Spektakl krążył będzie wokół tematu długu - bardzo rozmaicie rozumianego. Bo to nie tylko stan finansowy, ale i sytuacja moralna - jak mówi Klata. Będzie więc o „długu mlecznym”, zaciąganym u rodziców, ale także kredyty frankowe. - W tej chwili ważnym tematem staje się nasza relacja wobec planety. To także pytanie o dług i możliwość jego spłaty wobec miejsca, w którym żyjemy - tłumaczy Jan Klata.

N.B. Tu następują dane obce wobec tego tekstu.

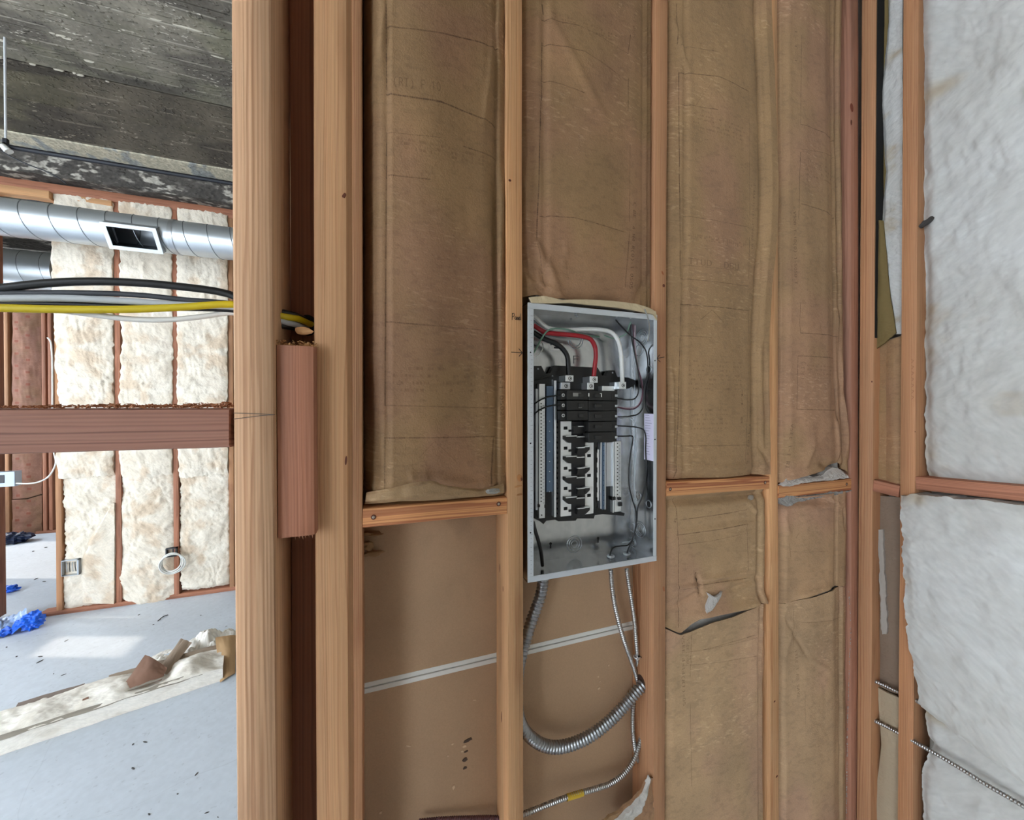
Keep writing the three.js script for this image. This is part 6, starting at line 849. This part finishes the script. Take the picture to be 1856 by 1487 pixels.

Punktem wyjścia spektaklu jest „Dług”, czyli książka Davida Graebera, ale jak zauważa reżyser, twórcy sięgają po rozmaite literackie odniesienia - od Platona, Szekspira po Goethego i Dostojewskiego.
Wraz z Janem Klatą do Krakowa jego - jak sam mówi - „dream team”. Mowa o aktorach, którzy odeszli ze Starego Teatru po tym, gdy Jan Klata przestał być jego dyrektorem. Monika Frajczyk, Małgorzata Gorol, Bartosz Bielenia i Marcin Czarnik robią kariery w warszawskich teatrach, a także na ekranie.
- Mam poczucie wspólnego, kolektywnego tworzenia spektaklu z wymarzonymi aktorami. Dawno nie miałem takiego uczucia - zapewnia reżyser.
Przypomina, że zaczynał pracę nad spektaklem jeszcze jako dyrektor Starego Teatru, w którym chciał go realizować.
- Więc spłacam też dług wobec nie tylko wspaniałej, krakowskiej publiczności, z którą nie spotykamy się tak często jakbyśmy chcieli, ale też wobec siebie. To zaległość, którą w sobotę nadrobimy - dodaje.
Okazało się, że życie potrafi napisać najciekawsze scenariusze i puenty. Gdy po próbie medialnej Bartosz Bielenia wyprowadzał swojego psa, okazało się, że ten wabi się... Kredyt. To zdecydowanie najmilszy kredyt, z jakim można mieć do czynienia.